▸ Supplied material:

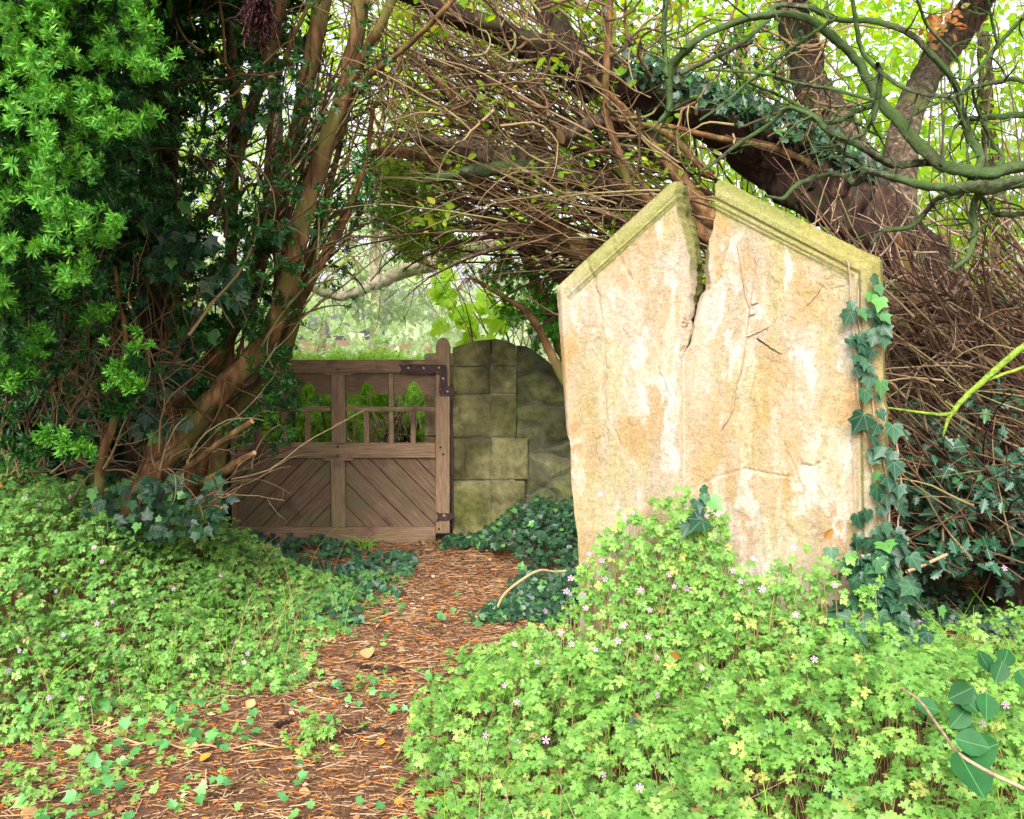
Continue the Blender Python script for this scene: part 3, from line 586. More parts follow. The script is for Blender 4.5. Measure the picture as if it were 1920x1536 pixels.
# dead ivy stems clinging to the face
def cling(pts, wpx, name, label, mat='vine', group=None):
    g = Geo()
    for poly in pts:
        C = catmull(np.array([(p[0], p[1]) for p in poly], float), max(10, len(poly) * 6))
        C += (np.stack([fbm(np.arange(len(C)) * .5, np.full(len(C), rng.uniform(0, 50)), 3) for _ in range(2)], -1) - .5) * 5
        P = np.array([on_stone(np.array(c[0]), np.array(c[1]), surf_h(*c) + .003) for c in C])
        rr = np.linspace(1, .45, len(C)) * wpx * pxm(3.1) / 2
        V, q = tubes(P[None], rr[None], 6); g.add(V, q)
    o = g.obj(name, M[mat], None, True); tag(o, label, 'ivy stem', group); return o
cling([[(1352, 805), (1372, 770), (1378, 730), (1390, 690), (1400, 620), (1408, 560), (1416, 500), (1413, 480)], [(1405, 575), (1395, 540), (1388, 490), (1380, 460)], [(1398, 632), (1425, 620), (1441, 613)], [(1408, 570), (1416, 568), (1422, 566)], [(1404, 593), (1410, 590), (1414, 588)]], 4.5, 'dead_ivy_stem', 'long forked dead ivy stem running down the right half of the headstone face')
cling([[(1420, 636), (1440, 650), (1466, 664)]], 2.5, 'dead_ivy_stem', 'short dark dead ivy stem slanting beside the forked stem on the headstone', 'bark_dark')
cling([[(1514, 570), (1530, 552), (1545, 532)]], 3.5, 'dead_ivy_stem', 'short reddish dead stem below the right slope of the headstone')
cling([[(1290, 606), (1282, 603), (1277, 604)], [(1290, 606), (1284, 612), (1276, 611)], [(1290, 606), (1286, 598), (1280, 596)]], 2.5, 'dead_ivy_stem', 'tiny star shaped dead rootlet in the crack of the headstone')

# ------------------------------------------------------------------ gate
GY = 6.2; gate = empty('wooden_gate', 'weathered oak gate with gothic arched openings above boarded panels', 'gate')
def slabpx(name, u0, u1, v0, v1, y0, th, mat, parent, bev=.004):
    a = at(u0, v0, y0); c = at(u1, v1, y0)
    x0, x1 = a[0], c[0]; z1, z0 = a[2], c[2]
    import bmesh
    bm = bmesh.new(); bmesh.ops.create_cube(bm, size=1)
    for vv in bm.verts: vv.co = Vector((x0 + (vv.co.x + .5) * (x1 - x0), y0 + (vv.co.y + .5) * th, z0 + (vv.co.z + .5) * (z1 - z0)))
    if bev: bmesh.ops.bevel(bm, geom=bm.edges[:], offset=bev, segments=2, affect='EDGES')
    me = bpy.data.meshes.new(name); bm.to_mesh(me); bm.free()
    return link(name, me, mat, parent)
def prism(name, poly, y0, th, mat, parent):
    """poly: pixel outline, counter clockwise or not; extruded along Y"""
    import bmesh
    P = [at(u, v, y0) for u, v in poly]; bm = bmesh.new()
    a = [bm.verts.new((p[0], y0, p[2])) for p in P]; b_ = [bm.verts.new((p[0], y0 + th, p[2])) for p in P]
    n = len(P); bm.faces.new(a); bm.faces.new(b_[::-1])
    for i in range(n): bm.faces.new((a[i], b_[i], b_[(i + 1) % n], a[(i + 1) % n]))
    bmesh.ops.recalc_face_normals(bm, faces=bm.faces[:])
    bmesh.ops.triangulate(bm, faces=[f for f in bm.faces if len(f.verts) > 4])
    me = bpy.data.meshes.new(name); bm.to_mesh(me); bm.free(); return link(name, me, mat, parent)
slabpx('top_rail', 436, 817, 675, 699, GY, .075, M['wood_h'], gate)
prism('top_rail_haunch', [(604, 698.5), (612, 704), (657, 704), (665, 698.5)], GY + .004, .067, M['wood_h'], gate)
slabpx('middle_rail', 442, 816.5, 832, 859, GY + .002, .072, M['wood_h'], gate)
prism('middle_rail_haunch', [(602, 858.5), (610, 864), (657, 864), (664, 858.5)], GY + .006, .062, M['wood_h'], gate)
slabpx('bottom_rail', 442, 816.5, 989, 1026, GY - .003, .078, M['wood_h'], gate)
slabpx('middle_stile', 620, 648, 704, 831.6, GY + .003, .07, M['wood_v'], gate)
slabpx('middle_stile', 620, 648, 864, 988.6, GY + .003, .07, M['wood_v'], gate)
hz = [(817, 1000), (817, 650)] + [(830 - 12 * math.cos(a), 650 - 17 * math.sin(a)) for a in np.linspace(.25, math.pi - .25, 9)] + [(843, 652), (843, 1000)]
prism('hinge_stile', hz, GY - .008, .088, M['wood_v'], gate)
slabpx('closing_stile', 428, 444, 664, 1000, GY - .006, .085, M['wood_v'], gate)
slabpx('thin_rail', 444, 619.6, 763, 771, GY + .014, .042, M['wood_h'], gate, .002)
slabpx('thin_rail', 648.4, 816.6, 763.5, 771.5, GY + .014, .042, M['wood_h'], gate, .002)
for u0, u1, v0 in ((526, 536, 700), (728.5, 738, 700)):
    slabpx('muntin', u0, u1, v0, 762.6, GY + .011, .05, M['wood_v'], gate, .002); slabpx('muntin', u0, u1, 771.8, 831.6, GY + .011, .05, M['wood_v'], gate, .002)
for u0, u1 in ((478, 488), (571.5, 581), (682, 692), (770, 779.5)):
    slabpx('muntin', u0, u1, 771.8, 831.6, GY + .016, .04, M['wood_v'], gate, .002)
for x0, x1, c in ((444, 525.6, 484), (536.4, 619.6, 577.5), (648.4, 728, 687.5), (738.4, 816.6, 775.5)):
    hw = 15.0; arc = []
    for t_ in np.linspace(0, 1, 9): arc.append((c - hw + hw * 1.95 * (1 - math.cos(t_ * math.acos(1 - 1 / 1.95))), 740 - hw * 1.95 * math.sin(t_ * math.acos(1 - 1 / 1.95))))
    arc2 = [(2 * c - u, v) for u, v in arc[::-1][1:]]
    prism('arch_board', [(x0, 699.5), (x0, 740)] + arc + arc2 + [(x1, 740), (x1, 699.5)], GY + .022, .028, M['wood_a'], gate)
# boarded panels with diagonal v-grooves: a board per strip
def panel_boards(x0, x1, v0, v1, slope, name):
    import bmesh
    root = None; bm = bmesh.new(); st = 44.
    y0 = GY + .030
    for k in range(-10, 16):
        # strip between lines u = c + slope*(v-v0)
        c0 = x0 + k * st; c1 = c0 + st - 2.4
        poly = [(c0, v0), (c1, v0), (c1 + slope * (v1 - v0), v1), (c0 + slope * (v1 - v0), v1)]
        # clip to [x0, x1]
        def clip(poly, xx, keep_less):
            out = []
            for i in range(len(poly)):
                p, q = poly[i], poly[(i + 1) % len(poly)]
                ip = (p[0] <= xx) if keep_less else (p[0] >= xx); iq = (q[0] <= xx) if keep_less else (q[0] >= xx)
                if ip: out.append(p)
                if ip != iq: t_ = (xx - p[0]) / (q[0] - p[0]); out.append((xx, p[1] + t_ * (q[1] - p[1])))
            return out
        poly = clip(poly, x1, True); poly = clip(poly, x0, False) if poly else poly
        if len(poly) < 3: continue
        P = [at(u, v, y0) for u, v in poly]; dy = rng.uniform(0, .003)
        try:
            a = [bm.verts.new((p[0], y0 + dy, p[2])) for p in P]; b_ = [bm.verts.new((p[0], y0 + .02, p[2])) for p in P]
            bm.faces.new(a); n = len(P)
            for i in range(n): bm.faces.new((a[i], b_[i], b_[(i + 1) % n], a[(i + 1) % n]))
        except ValueError: pass
    p0 = at(x0, v0, y0); p1 = at(x1, v1, y0)
    me0 = mesh_np('groove_shade_backing', [[p0[0], y0 + .021, p0[2]], [p1[0], y0 + .021, p0[2]], [p1[0], y0 + .021, p1[2]], [p0[0], y0 + .021, p1[2]]], [np.array([[0, 1, 2, 3]])]); link('groove_shade_backing', me0, M['bark_dark'], gate)  # near-black sheet behind the boards: groove shade put into its colour
    if 0: q = [bm.verts.new(c) for c in ((p0[0], y0 + .012, p0[2]), (p1[0], y0 + .012, p0[2]), (p1[0], y0 + .012, p1[2]), (p0[0], y0 + .012, p1[2]))]
    bmesh.ops.recalc_face_normals(bm, faces=bm.faces[:])
    me = bpy.data.meshes.new(name); bm.to_mesh(me); bm.free(); link(name, me, M['wood_q'] if slope < 0 else M['wood_p'], gate)
panel_boards(444, 619.6, 859.4, 988.6, -1.0, 'lower_panel'); panel_boards(648.4, 816.6, 859.4, 988.6, 1.0, 'lower_panel')
def disc(u, v, Y, rpx, th, name, mat, parent):
    c = at(u, v, Y); r = rpx * pxm(Y); n = 12; a = np.arange(n) / n * 2 * np.pi
    ring = lambda y, k: np.stack([c[0] + r * k * np.cos(a), np.full(n, y), c[2] + r * k * np.sin(a)], -1)
    V = np.vstack([ring(Y, 1), ring(Y - th * .6, 1), ring(Y - th, .6), [[c[0], Y - th * 1.1, c[2]]]])
    f = []; 
    for i in range(n):
        j = (i + 1) % n; f += [[i, j, n + j, n + i], [n + i, n + j, 2 * n + j, 2 * n + i]]
    g = Geo(); g.add(V, f); g.f3.append(np.array([[2 * n + i, 2 * n + (i + 1) % n, 3 * n] for i in range(n)])); return g.obj(name, mat, parent)
for u, v in ((634, 693), (633, 838), (633, 855), (826, 839), (831, 852), (823, 992)): disc(u, v, GY - .009 if u > 800 else GY - .001, 2.0, .003, 'peg', M['bark_dark'], gate)
hg = prism('upper_hinge', [(748, 683), (756, 685.5), (762, 682.5), (836, 684), (838, 690), (839.5, 725), (851, 722), (851, 748), (858, 748), (858, 750), (846, 750.5), (845, 742), (825.5, 742), (823, 735), (824.5, 703), (816, 701), (764, 701), (757, 696.5), (748, 702), (753, 692.5)], GY - .019, .009, M['iron'], gate)
for u, v in ((766, 690), (794, 690.5), (823, 690), (831, 710), (839, 734.5)): disc(u, v, GY - .019, 2.4, .008, 'bolt', M['bolt'], hg)
lh = prism('lower_hinge', [(817, 960), (824, 963), (843, 963), (851, 961), (851, 972), (843, 975), (824, 976), (817, 978), (821, 969)], GY - .019, .009, M['iron'], gate)
disc(833, 967, GY - .019, 2.4, .008, 'bolt', M['bolt'], lh)
rod = slabpx('iron_rod', 845.5, 850, 722, 992, GY + .03, .02, M['iron'], None); tag(rod, 'thin rusty iron rod standing between gate stile and mossy pier', 'rod')

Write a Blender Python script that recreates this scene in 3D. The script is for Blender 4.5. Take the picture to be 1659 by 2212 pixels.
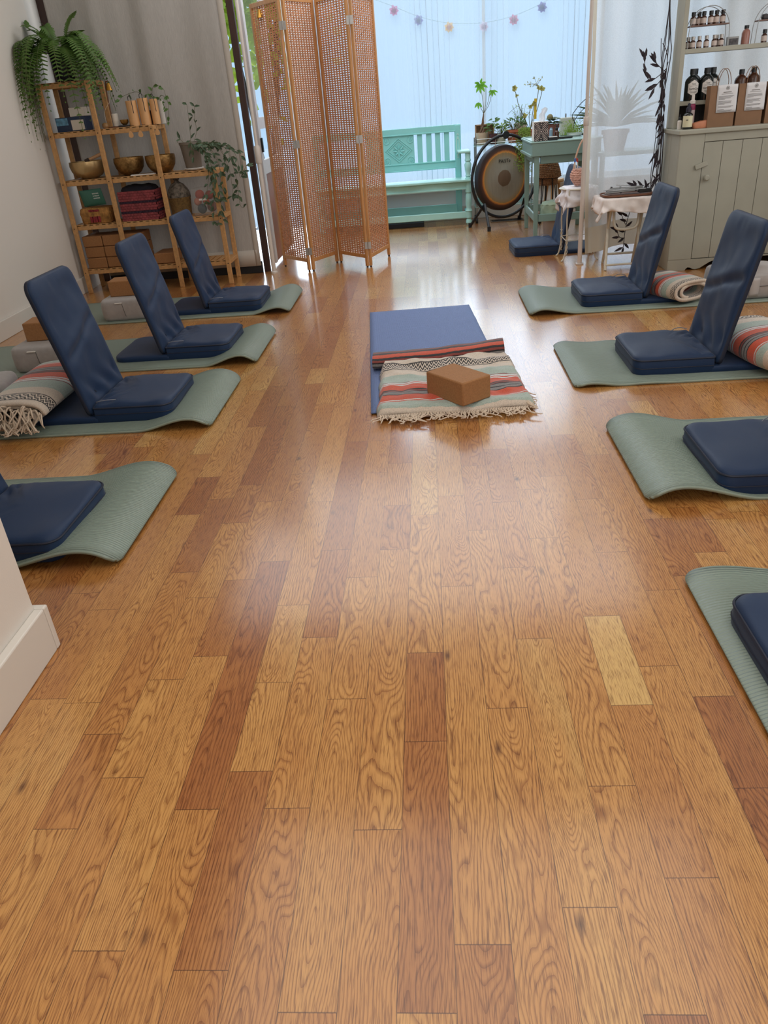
import bpy, bmesh, math, random
from math import pi, sin, cos, radians, sqrt, atan2
from mathutils import Vector, Matrix, noise

for _o in list(bpy.data.objects):
    bpy.data.objects.remove(_o, do_unlink=True)
SC = bpy.context.scene
COL = SC.collection
random.seed(7)

# ---------------------------------------------------------------- camera
cam_d = bpy.data.cameras.new('camera')
cam = bpy.data.objects.new('camera', cam_d)
COL.objects.link(cam)
cam_d.sensor_fit = 'HORIZONTAL'
cam_d.sensor_width = 36.0
cam_d.lens = 36.0 * 1627.35 / 1659.0
cam_d.clip_start = 0.02
_Rr = (0.9962321607523705, 0.044740707370520896, -0.07429502666160279)
_Ru = (0.04354552278219814, 0.4827963002465193, 0.8746493696984511)
_Rb = (0.07500179550042729, -0.8745890472514838, 0.4790289439057455)
cam.matrix_world = Matrix(((_Rr[0], _Ru[0], _Rb[0], 0.0), (_Rr[1], _Ru[1], _Rb[1], 0.0),
                           (_Rr[2], _Ru[2], _Rb[2], 1.15), (0, 0, 0, 1)))
SC.camera = cam

# ---------------------------------------------------------------- world and light
W = bpy.data.worlds.new('sky')
SC.world = W
W.use_nodes = True
_nt = W.node_tree
_bg = _nt.nodes['Background']
_tc = _nt.nodes.new('ShaderNodeTexCoord')
_sx = _nt.nodes.new('ShaderNodeSeparateXYZ')
_rp = _nt.nodes.new('ShaderNodeValToRGB')
_nt.links.new(_tc.outputs['Generated'], _sx.inputs[0])
_nt.links.new(_sx.outputs['Z'], _rp.inputs[0])
_rp.color_ramp.elements[0].color = (0.46, 0.69, 0.95, 1)
_rp.color_ramp.elements[1].color = (0.48, 0.71, 1.0, 1)
_rp.color_ramp.elements[1].position = 0.6
_nt.links.new(_rp.outputs[0], _bg.inputs[0])
_bg.inputs[1].default_value = 1.08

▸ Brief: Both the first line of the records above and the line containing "crack of the headstone')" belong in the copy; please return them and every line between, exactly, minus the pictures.

▸ Task solution:
Continue the Blender Python script for this scene: part 3, from line 586. More parts follow. The script is for Blender 4.5. Measure the picture as if it were 1920x1536 pixels.
# dead ivy stems clinging to the face
def cling(pts, wpx, name, label, mat='vine', group=None):
    g = Geo()
    for poly in pts:
        C = catmull(np.array([(p[0], p[1]) for p in poly], float), max(10, len(poly) * 6))
        C += (np.stack([fbm(np.arange(len(C)) * .5, np.full(len(C), rng.uniform(0, 50)), 3) for _ in range(2)], -1) - .5) * 5
        P = np.array([on_stone(np.array(c[0]), np.array(c[1]), surf_h(*c) + .003) for c in C])
        rr = np.linspace(1, .45, len(C)) * wpx * pxm(3.1) / 2
        V, q = tubes(P[None], rr[None], 6); g.add(V, q)
    o = g.obj(name, M[mat], None, True); tag(o, label, 'ivy stem', group); return o
cling([[(1352, 805), (1372, 770), (1378, 730), (1390, 690), (1400, 620), (1408, 560), (1416, 500), (1413, 480)], [(1405, 575), (1395, 540), (1388, 490), (1380, 460)], [(1398, 632), (1425, 620), (1441, 613)], [(1408, 570), (1416, 568), (1422, 566)], [(1404, 593), (1410, 590), (1414, 588)]], 4.5, 'dead_ivy_stem', 'long forked dead ivy stem running down the right half of the headstone face')
cling([[(1420, 636), (1440, 650), (1466, 664)]], 2.5, 'dead_ivy_stem', 'short dark dead ivy stem slanting beside the forked stem on the headstone', 'bark_dark')
cling([[(1514, 570), (1530, 552), (1545, 532)]], 3.5, 'dead_ivy_stem', 'short reddish dead stem below the right slope of the headstone')
cling([[(1290, 606), (1282, 603), (1277, 604)], [(1290, 606), (1284, 612), (1276, 611)], [(1290, 606), (1286, 598), (1280, 596)]], 2.5, 'dead_ivy_stem', 'tiny star shaped dead rootlet in the crack of the headstone')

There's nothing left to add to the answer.